▸ **Brief**
Can the data below be set down again exactly, line for line?

▸ **Dataset content**
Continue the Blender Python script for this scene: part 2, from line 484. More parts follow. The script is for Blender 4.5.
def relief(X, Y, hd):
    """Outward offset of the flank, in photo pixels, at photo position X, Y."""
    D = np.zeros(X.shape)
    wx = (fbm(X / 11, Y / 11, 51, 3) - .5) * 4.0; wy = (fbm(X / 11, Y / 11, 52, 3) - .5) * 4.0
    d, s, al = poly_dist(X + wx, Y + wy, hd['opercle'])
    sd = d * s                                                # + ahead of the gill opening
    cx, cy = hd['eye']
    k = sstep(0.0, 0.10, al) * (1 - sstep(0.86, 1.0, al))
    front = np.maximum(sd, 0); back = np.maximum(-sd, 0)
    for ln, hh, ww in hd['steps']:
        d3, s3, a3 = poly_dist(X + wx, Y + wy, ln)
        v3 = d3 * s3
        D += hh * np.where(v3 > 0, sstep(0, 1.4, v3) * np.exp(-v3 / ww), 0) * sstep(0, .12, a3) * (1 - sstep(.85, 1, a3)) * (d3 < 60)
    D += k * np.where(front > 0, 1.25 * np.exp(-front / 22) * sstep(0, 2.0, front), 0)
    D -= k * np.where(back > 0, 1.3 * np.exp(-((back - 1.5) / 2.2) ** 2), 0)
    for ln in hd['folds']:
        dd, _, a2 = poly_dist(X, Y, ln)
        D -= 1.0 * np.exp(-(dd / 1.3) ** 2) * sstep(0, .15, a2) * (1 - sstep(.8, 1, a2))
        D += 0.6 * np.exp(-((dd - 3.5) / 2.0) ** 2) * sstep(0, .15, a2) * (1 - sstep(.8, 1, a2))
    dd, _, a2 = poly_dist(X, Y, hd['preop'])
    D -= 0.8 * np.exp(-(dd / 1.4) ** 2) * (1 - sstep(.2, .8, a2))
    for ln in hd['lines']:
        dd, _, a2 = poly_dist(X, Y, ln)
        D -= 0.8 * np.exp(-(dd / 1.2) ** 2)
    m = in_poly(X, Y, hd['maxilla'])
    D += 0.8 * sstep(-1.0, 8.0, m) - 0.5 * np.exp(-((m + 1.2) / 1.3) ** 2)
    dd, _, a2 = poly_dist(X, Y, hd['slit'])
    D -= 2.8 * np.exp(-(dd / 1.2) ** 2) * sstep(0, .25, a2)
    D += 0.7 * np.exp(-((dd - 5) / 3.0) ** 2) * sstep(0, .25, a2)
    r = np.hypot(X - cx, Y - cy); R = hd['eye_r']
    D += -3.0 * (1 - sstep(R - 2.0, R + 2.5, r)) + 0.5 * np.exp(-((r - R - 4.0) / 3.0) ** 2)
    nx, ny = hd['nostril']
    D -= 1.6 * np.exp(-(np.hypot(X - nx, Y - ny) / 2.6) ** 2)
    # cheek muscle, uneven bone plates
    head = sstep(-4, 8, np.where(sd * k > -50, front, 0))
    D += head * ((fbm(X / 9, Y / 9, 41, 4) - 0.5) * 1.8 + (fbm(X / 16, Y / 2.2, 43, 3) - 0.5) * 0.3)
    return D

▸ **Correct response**
Continue the Blender Python script for this scene: part 2, from line 484. More parts follow. The script is for Blender 4.5.
def relief(X, Y, hd):
    """Outward offset of the flank, in photo pixels, at photo position X, Y."""
    D = np.zeros(X.shape)
    wx = (fbm(X / 11, Y / 11, 51, 3) - .5) * 4.0; wy = (fbm(X / 11, Y / 11, 52, 3) - .5) * 4.0
    d, s, al = poly_dist(X + wx, Y + wy, hd['opercle'])
    sd = d * s                                                # + ahead of the gill opening
    cx, cy = hd['eye']
    k = sstep(0.0, 0.10, al) * (1 - sstep(0.86, 1.0, al))
    front = np.maximum(sd, 0); back = np.maximum(-sd, 0)
    for ln, hh, ww in hd['steps']:
        d3, s3, a3 = poly_dist(X + wx, Y + wy, ln)
        v3 = d3 * s3
        D += hh * np.where(v3 > 0, sstep(0, 1.4, v3) * np.exp(-v3 / ww), 0) * sstep(0, .12, a3) * (1 - sstep(.85, 1, a3)) * (d3 < 60)
    D += k * np.where(front > 0, 1.25 * np.exp(-front / 22) * sstep(0, 2.0, front), 0)
    D -= k * np.where(back > 0, 1.3 * np.exp(-((back - 1.5) / 2.2) ** 2), 0)
    for ln in hd['folds']:
        dd, _, a2 = poly_dist(X, Y, ln)
        D -= 1.0 * np.exp(-(dd / 1.3) ** 2) * sstep(0, .15, a2) * (1 - sstep(.8, 1, a2))
        D += 0.6 * np.exp(-((dd - 3.5) / 2.0) ** 2) * sstep(0, .15, a2) * (1 - sstep(.8, 1, a2))
    dd, _, a2 = poly_dist(X, Y, hd['preop'])
    D -= 0.8 * np.exp(-(dd / 1.4) ** 2) * (1 - sstep(.2, .8, a2))
    for ln in hd['lines']:
        dd, _, a2 = poly_dist(X, Y, ln)
        D -= 0.8 * np.exp(-(dd / 1.2) ** 2)
    m = in_poly(X, Y, hd['maxilla'])
    D += 0.8 * sstep(-1.0, 8.0, m) - 0.5 * np.exp(-((m + 1.2) / 1.3) ** 2)
    dd, _, a2 = poly_dist(X, Y, hd['slit'])
    D -= 2.8 * np.exp(-(dd / 1.2) ** 2) * sstep(0, .25, a2)
    D += 0.7 * np.exp(-((dd - 5) / 3.0) ** 2) * sstep(0, .25, a2)
    r = np.hypot(X - cx, Y - cy); R = hd['eye_r']
    D += -3.0 * (1 - sstep(R - 2.0, R + 2.5, r)) + 0.5 * np.exp(-((r - R - 4.0) / 3.0) ** 2)
    nx, ny = hd['nostril']
    D -= 1.6 * np.exp(-(np.hypot(X - nx, Y - ny) / 2.6) ** 2)
    # cheek muscle, uneven bone plates
    head = sstep(-4, 8, np.where(sd * k > -50, front, 0))
    D += head * ((fbm(X / 9, Y / 9, 41, 4) - 0.5) * 1.8 + (fbm(X / 16, Y / 2.2, 43, 3) - 0.5) * 0.3)
    return D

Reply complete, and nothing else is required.